255. Ministerial accountability is weakened by the absence of formalized and regular reporting requirements. The Department has few reporting requirements in place for the Minister of Foreign Affairs for its national security and intelligence activities, including those under section 16 of the CSIS Act, *** the foreign policy risk assessment process, and foreign arrangements under the CSIS Act and the CSE Act. Instead, the Minister of Foreign Affairs provides their approval for a foreign intelligence target *** or a foreign arrangement, but no formal mechanism exists to keep the Minister apprised of those activities and their associated risks. The absence of reporting mechanisms may limit the Minister's understanding of the full scope of the Department's national security and intelligence activities, how they have changed, and the evolving risks associated with them, effectively undermining their ability to account for the activities over time (as a recent example, GAC did not notify the Minister ***). While the Department noted that the Minister is briefed regularly on the Department's sensitive activities, it acknowledged that the gap in formal reporting requirements would be addressed through forthcoming ministerial direction. Footnote 518 The Committee commends GAC's recognition of this gap, but emphasizes that ministerial direction is only one part of a broader suite of policies, procedures and oversight structures that form a mature governance framework.

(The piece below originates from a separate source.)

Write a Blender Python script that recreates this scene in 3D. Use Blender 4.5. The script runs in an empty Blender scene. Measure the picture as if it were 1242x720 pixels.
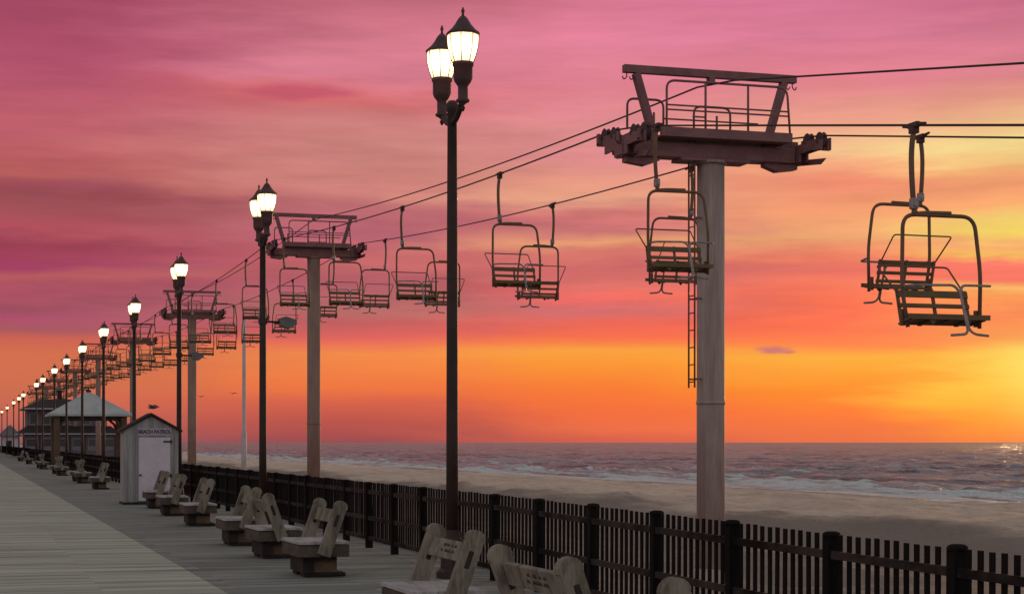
import bpy, bmesh, math, random
import numpy as np
from mathutils import Vector, Matrix
random.seed(7); rng = np.random.default_rng(7)
R = math.radians
S = bpy.context.scene
C = S.collection
F = 2150.0                                   # focal length in photo pixels (1242 wide)
TH = math.atan(666.0 / F); CT, ST = math.cos(TH), math.sin(TH)

# ------------------------------------------------------------------ helpers
def srgb(r, g, b):
    f = lambda c: ((c/255+0.055)/1.055)**2.4 if c/255 > 0.04045 else c/255/12.92
    return (f(r), f(g), f(b), 1)

class MB:
    """collects shapes for ONE mesh object"""
    def __init__(s): s.bm = bmesh.new()
    def box(s, c, d, rot=None, bevel=0.0):
        r = bmesh.ops.create_cube(s.bm, size=1.0); vs = r['verts']
        bmesh.ops.scale(s.bm, vec=d, verts=vs)
        if bevel > 0:
            es = list({e for v in vs for e in v.link_edges})
            rb = bmesh.ops.bevel(s.bm, geom=es, offset=bevel, segments=2, affect='EDGES', profile=0.5)
            vs = list({v for f in rb['faces'] for v in f.verts} | {v for v in vs if v.is_valid})
        if rot is not None: bmesh.ops.rotate(s.bm, cent=(0, 0, 0), matrix=rot, verts=vs)
        bmesh.ops.translate(s.bm, vec=c, verts=vs); return s
    def bar(s, a, b, w, h=None, up=(0, 0, 1)):
        a, b = Vector(a), Vector(b); d = b-a; L = d.length; d.normalize()
        u = Vector(up)
        if abs(d.dot(u)) > .98: u = Vector((0, 1, 0))
        x = d.cross(u).normalized(); z = x.cross(d).normalized()
        m = Matrix((x, d, z)).transposed()
        return s.box((a+b)/2, (w, L, h if h else w), rot=m)
    def tube(s, pts, r, n=8, cap=True, closed=False):
        pts = [Vector(p) for p in pts]; k = len(pts)
        rr = r if isinstance(r, (list, tuple)) else [r]*k
        rings = []; pn = None
        for i, p in enumerate(pts):
            if closed: t = (pts[(i+1) % k]-pts[i-1])
            elif i == 0: t = pts[1]-pts[0]
            elif i == k-1: t = pts[-1]-pts[-2]
            else: t = (pts[i+1]-p).normalized()+(p-pts[i-1]).normalized()
            t.normalize()
            if pn is None:
                u = Vector((0, 0, 1)) if abs(t.z) < .9 else Vector((0, 1, 0))
                pn = t.cross(u).normalized()
            else:
                pn = (pn-t*pn.dot(t))
                pn = pn.normalized() if pn.length > 1e-6 else t.orthogonal().normalized()
            b = t.cross(pn)
            rings.append([s.bm.verts.new(p+(pn*math.cos(2*math.pi*j/n)+b*math.sin(2*math.pi*j/n))*rr[i]) for j in range(n)])
        for i in range(k if closed else k-1):
            A, B = rings[i], rings[(i+1) % k]
            for j in range(n):
                f = s.bm.faces.new((A[j], A[(j+1) % n], B[(j+1) % n], B[j])); f.smooth = True
        if cap and not closed:
            s.bm.faces.new(rings[0][::-1]); s.bm.faces.new(rings[-1])
        return s
    def lathe(s, prof, c=(0, 0, 0), n=16, axis='Z', flat=False):
        c = Vector(c); rings = []
        for (r, z) in prof:
            ring = []
            for j in range(n):
                a = 2*math.pi*(j+.5)/n
                p = Vector((r*math.cos(a), r*math.sin(a), z))
                if axis == 'X': p = Vector((p.z, p.x, p.y))
                if axis == 'Y': p = Vector((p.y, p.z, p.x))
                ring.append(s.bm.verts.new(c+p))
            rings.append(ring)
        for A, B in zip(rings, rings[1:]):
            for j in range(n):
                f = s.bm.faces.new((A[j], A[(j+1) % n], B[(j+1) % n], B[j])); f.smooth = not flat
        s.bm.faces.new(rings[0][::-1]); s.bm.faces.new(rings[-1]); return s
    def poly(s, pts, thick):
        """outline pts (list of 3D, planar) extruded by vector thick"""
        t = Vector(thick); a = [s.bm.verts.new(Vector(p)) for p in pts]; b = [s.bm.verts.new(Vector(p)+t) for p in pts]
        n = len(pts)
        s.bm.faces.new(a[::-1]); s.bm.faces.new(b)
        for j in range(n): s.bm.faces.new((a[j], a[(j+1) % n], b[(j+1) % n], b[j]))
        return s
    def build(s, name, mat, parent=None):
        bmesh.ops.recalc_face_normals(s.bm, faces=s.bm.faces)
        me = bpy.data.meshes.new(name); s.bm.to_mesh(me); s.bm.free()
        me.materials.append(mat)
        o = bpy.data.objects.new(name, me); C.objects.link(o)
        if parent is not None: o.parent = parent
        return o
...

256. Furthermore, the informal and ad hoc consultation within the Department weakens consistency and institutional memory of its contributions to the security and intelligence community. The issue of consistency applies most clearly to GAC's role in ensuring foreign policy coherence. Notwithstanding GAC's assurances that the Department consults all relevant internal stakeholders during its internal risk assessment process, including geographic desks and heads of mission, the absence of any policies or documentation of consultation makes it difficult to determine whether these practices are applied consistently over time and across cases. The same is true for the Department's contributions to national security reviews under the Investment Canada Act, where internal consultation process are ad hoc and relevant stakeholders are determined on a case-by-case basis. The challenges of consistency and institutional memory are exacerbated by the Department's human resources systems. Staffing within the Department is partly rotational, which means that a portion of its employees changes roles every two to three years. In the context of frequent staff rotation, documented policies and procedures are even more critical to ensuring that officials are aware of past practice and able to ensure the quality and rigour of processes on an ongoing basis.